Libération noie le poisson

Le 7 juillet, Libération nous démontre photos d'époque à l'appui, que Macron fait ce qui a toujours existé en termes de communication médiatique et serait même un banal voleur d’images présidentielles qui fait des bisous aux enfants, juste parce que ça marche. Nous avons droit à la photo de Giscard qui lève les bras (comme Macron). À Chirac qui prend un bain de jeunes de banlieue (comme Macron). À de Gaulle et Hollande pas sous leur parapluie (comme Macron). Etc., etc. Mais rien de la surface médiatique consacrée à Macron.

Oui, c'est bien ça, le président jupitérien reprend des classiques éprouvés, et la presse reprend lesdits classiques éprouvés. Le truc marcherait tout seul, quasi sans intervention humaine. Ce faisant Libération oublie à dessein de nous dire, que ce ne sont pas les accessoirement mises en scène des politiques qui sont nouvelles, mais la diffusion extraordinaire de ces photos mises en scène et autres articles consacrés à l'ami Macron, l'ami du petit déjeuner, mais aussi du déjeuner, du goûter, du dîner, et du souper. Matin, midi et soir nous avons le droit à notre pilule de Macron.

le nouveau président enfile avec aisance les habits de ses prédécesseurs, comme pour mieux souligner sa connaissance et son amour pour une fonction prise par surprise. Nicolas Mariot

Fonction prise par surprise, comme c'est beau. Fonction prise seul, cela va sans dire. Est-ce que par hasard, cet article ne viserait pas à nous faire croire qu'il n'y a rien de nouveau sous le soleil, que les ficelles sont toujours les mêmes et que par conséquent ce sont les politiques qui communiquent, toujours de la même façon donc, pendant que les médias non coupables ne font que reprendre, bien obligés. Cette presse libre qui ne le serait pas.
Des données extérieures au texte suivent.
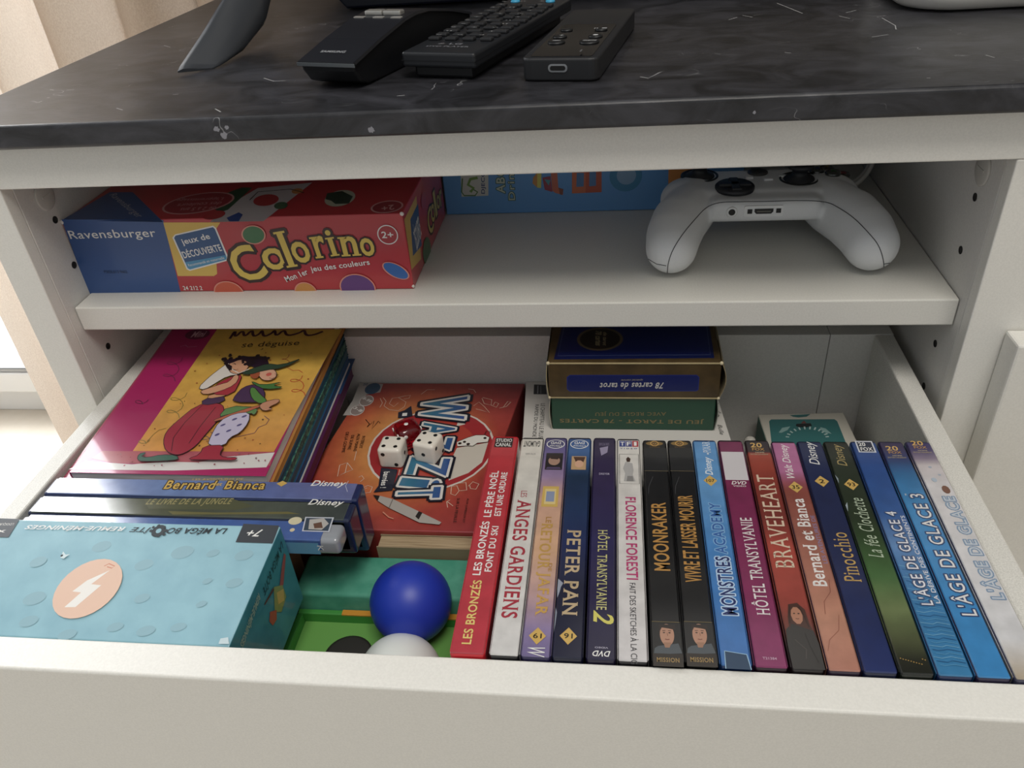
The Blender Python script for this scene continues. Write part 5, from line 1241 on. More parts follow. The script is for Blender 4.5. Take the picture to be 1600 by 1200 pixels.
# arched remote
M = rotM(0.1840, 0.0200, -17)
r1 = thing('remote_control', (0.205, 0.08, 0.130), 'slim arched black remote with silver rocker buttons, leftmost of the three remotes', 'remote')
prof_top = [(0.0, 0.0150), (0.03, 0.0212), (0.06, 0.0262), (0.075, 0.0272), (0.09, 0.0262), (0.12, 0.0205), (0.150, 0.0130)]
prof_bot = [(0.150, 0.0095), (0.12, 0.0040), (0.10, 0.0010), (0.085, 0.0002), (0.03, 0.0002), (0.014, 0.0010), (0.006, 0.0040), (0.001, 0.0105)]
MB().prism([(a, b) for a, b in prof_top] + prof_bot, 'x', 0.0012, 0.0365, M=M, bevel=0.0018, seg=3).build('body', BLK, r1)
top = MB()
for i in range(len(prof_top) - 1):
    (a, h1), (b_, h2) = prof_top[i], prof_top[i + 1]
    top.add([M @ Vector(p) for p in ((0, a, h1 - .0012), (.0378, a, h1 - .0012), (.0378, b_, h2 - .0012), (0, b_, h2 - .0012), (0.0005, a, h1 + .0004), (.0373, a, h1 + .0004), (.0373, b_, h2 + .0004), (0.0005, b_, h2 + .0004))], [[4, 5, 6, 7], [0, 1, 5, 4], [1, 2, 6, 5], [3, 0, 4, 7], [2, 3, 7, 6]])
top.build('top_plate', mat('#1C1D22', 0.3), r1)
MB().box(-0.0003, 0.0381, -0.0006, 0.0004, 0.0128, 0.0150, M=M, bevel=.0002).build('chrome_edge', mat('#7A7E80', 0.25, 0, 1.0), r1)
for x0, x1 in ((0.006, 0.0183), (0.0189, 0.0312)):
    MB().box(x0, x1, 0.066, 0.072, 0.0264, 0.0295, M=M, bevel=.0009).build('rocker_button', mat('#B8B6B0', 0.3, 0, 0.7), r1)
for x0, x1 in ((0.002, 0.009), (0.0155, 0.0225), (0.028, 0.035)):
    MB().box(x0, x1, 0.0595, 0.0625, 0.0260, 0.0272, M=M, bevel=.0004).build('button', mat('#84827E', 0.4), r1)
O = M @ Vector((0, 0, 0.0155)); U = (M.to_3x3() @ Vector((1, 0, 0))); V = (M.to_3x3() @ Vector((0, .03, .0062))).normalized()
prints([('t', 'SAMSUNG', 9.0, 10.5, 0, 16.5, 2.6, '#A8AAAE', 'b')], (O, U, V), r1, h0=0.0004)
# many-buttoned remote
M = rotM(0.2409, 0.0320, -16.5)
r2 = thing('remote_control', (0.27, 0.10, 0.130), 'chunky black remote covered in small buttons, middle of the three remotes', 'remote')
MB().box(0, 0.0462, 0, 0.162, 0.0068, 0.0150, bevel=0.0016, seg=3, M=M).build('body', mat('#1D1F23', 0.42), r2)
MB().box(0.0048, 0.0415, 0.005, 0.152, 0.0002, 0.0072, bevel=0.0016, seg=2, M=M).build('battery_cover', BLK, r2)
MB().box(-0.0001, 0.0463, -0.0002, 0.1621, 0.0104, 0.0107, M=M).build('seam', BLK, r2)
kb = mat('#202124', 0.5)
for j in range(11):
    for i in range(4 if j % 3 != 2 else 3):
        nx_ = 4 if j % 3 != 2 else 3
        w = 0.0072 if nx_ == 4 else 0.0095
        x = 0.0062 + (0.034 / (nx_ - 1)) * i - (w / 2 - 0.0)
        y = 0.028 + j * 0.0100
        x = max(0.003, x)
        MB().box(x, x + w, y, y + 0.0052, 0.0149, 0.0170, bevel=0.0007, M=M).build('button', kb, r2)
for x in (0.010, 0.036):
    MB().sphere(M @ Vector((x, 0.147, 0.0155)), 0.0034, sc=(1, 1, .5), u=16, v=8).build('button', mat('#3E9CC4', 0.4), r2, label='blue round button')
it = [('c', 15, 21.6, 2.1, 2.1, 0, '#5A5C62'), ('t', 'LG', 20.5, 19.8, 0, 8, 3.6, '#8A8C94', 'b'), ('t', 'DVD PLAYER', 9, 13.6, 0, 27, 2.6, '#84868E', 'b'), ('l', [(3, 25.6), (43, 25.6)], .35, '#2E3034')]
prints(it, frm(M, 0, 0, 0.0150), r2)
marks = []
for j in range(11):
    for i in range(3):
        if (i + j * 2) % 4 == 3: continue
        marks.append(('t', random.choice(['II', '+', '>>', 'MENU', 'OK', '<<', '4', '7', '9', '5']), 5 + i * 14 + (j % 2) * 2, 34.6 + j * 10.0, 0, 3.6, 1.2, '#B8BABC', 'b'))
prints(marks, frm(M, 0, 0, 0.01705), r2, text_name='button_legend')
# small rounded remote with a charging port
M = rotM(0.3108, 0.0148, -9.5)
r3 = thing('remote_control', (0.34, 0.07, 0.130), 'matte black remote with a charging port in its near end, rightmost of the three remotes', 'remote')
b = bmesh.new(); bmesh.ops.create_cube(b, size=1)
bmesh.ops.transform(b, matrix=Matrix.Translation((0.0212, 0.0675, 0.0062)) @ Matrix.Diagonal((0.0424, 0.135, 0.0118, 1)), verts=b.verts)
ve = [e for e in b.edges if abs(e.verts[0].co.z - e.verts[1].co.z) > 1e-4]
bmesh.ops.bevel(b, geom=ve, offset=0.0055, segments=5, profile=.5, affect='EDGES')
te = [e for e in b.edges if abs(e.verts[0].co.z - e.verts[1].co.z) < 1e-5 and (e.is_boundary or len(e.link_faces) == 2 and abs(e.link_faces[0].normal.z - e.link_faces[1].normal.z) > .5)]
bmesh.ops.bevel(b, geom=te, offset=0.0012, segments=3, profile=.5, affect='EDGES')
x = MB(); x.bm(b, 0, False, M); x.build('body', mat('#1B1C1F', 0.5), r3)
MB().prism([(0.0052, 0.004), (0.0372, 0.004), (0.0382, 0.006), (0.0382, 0.082), (0.036, 0.086), (0.0064, 0.086), (0.0042, 0.082), (0.0042, 0.006)], 'z', 0.0120, 0.01235, M=M).build('face_plate', mat('#0C0C0E', 0.25), r3)
for (x_, y_, rr) in ((0.0105, 0.050, .0042), (0.0315, 0.050, .0042), (0.0105, 0.068, .0038), (0.0315, 0.068, .0038)):
    MB().lathe([(rr, 0), (rr * .95, .0008), (rr * .5, .0010)], M @ Vector((x_, y_, 0.0123)), 20).build('button', mat('#17181A', 0.4), r3)
for (x_, y_, rr) in ((0.0115, 0.036, .0052), (0.0305, 0.036, .0058)):
    MB().lathe([(rr, 0), (rr * .95, .0008), (rr * .5, .0010)], M @ Vector((x_, y_, 0.0123)), 20).build('button', mat('#17181A', 0.4), r3)
prints([('t', 'menu', 27, 35, 0, 7.5, 2.2, '#C8CACC', 'b'), ('t', '+', 10, 49, 0, 3, 2.4, '#C8CACC', 'b'), ('c', 31.5, 50, 1.6, 1.6, 0, '#D0D2D4'), ('c', 11.5, 36.5, 2.6, 1.0, 0, '#A0A2A6'), ('t', 'II', 27.4, 66.6, 0, 2.2, 2, '#C8CACC', 'b'), ('p', [(32, 66.6), (35, 66.6), (35, 68.6), (32, 68.6)], '#D0D2D4'), ('t', '1', 30.4, 8.5, 0, 1, 5, '#55585C', 'b')], frm(M, 0, 0, 0.01335), r3)
pt = []
def rrect(cx, cy, w, h, r, n=5):
    o = []
    for (sx, sy, a0) in ((1, 1, 0), (-1, 1, 90), (-1, -1, 180), (1, -1, 270)):
        for k in range(n + 1):
            a = math.radians(a0 + 90 * k / n); o.append((cx + sx * (w / 2 - r) + r * math.cos(a), cy + sy * (h / 2 - r) + r * math.sin(a)))
    return o
MB().prism(rrect(0.0203, 0.0072, 0.0106, 0.0042, 0.0019), 'y', -0.0004, 0.001, M=M).build('port_rim', mat('#B4B6B8', 0.25, 0, .9), r3, label='silver port surround')
MB().prism(rrect(0.0203, 0.0072, 0.0084, 0.0024, 0.0011), 'y', -0.0006, 0.001, M=M).build('port', mat('#050505', 0.6), r3)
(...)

L’Elysée en promenade a même revendiqué l’organisation d’un «pool image» pour la visite de la ferme. Une seule caméra filmerait pour tous. Nicolas Mariot

Et nos médias libres prennent ce qu'on leur donne. C'est simple le monde. Imaginez un mis en examen qui fournirait seul l'ensemble des éléments de l'enquête. Imaginez un enquêteur qui s'en contenterait, qui prendrait tout sans filtrer et pour argent comptant, s'en rien demander de plus. Dans le contexte du journalisme cela n'en serait pas, ce serait de la promotion.

Le plus drôle — enfin j'ai le sourire léger — c'est que l'auteur de l'article n'est pas un de ces médiacrates qui auraient un message déculpabilisant pour la corporation à faire passer, non, Nicolas Mariot est Historien et directeur de recherches au CNRS. Libération fait comme Médiapart qui invite des chercheurs pour leur faire dire ce qu'ils veulent entendre, la caution de l'académique, est bien meilleure que celle des surfaits experts (Mediapart live avec une erreur d'étiquetage, mon tout premier billet). Cet homme est probablement dans le temps long, il ne peut rien dire des derniers mois. Insidieusement et assurément à l'insu de son plein gré, il relaye le discours de la médiacratie : Macron s'est fait seul sans aucune aide des médias, il s'est fait seul avec juste son p'tit couteau. A ce train là nous aurons tout oublié très bientôt.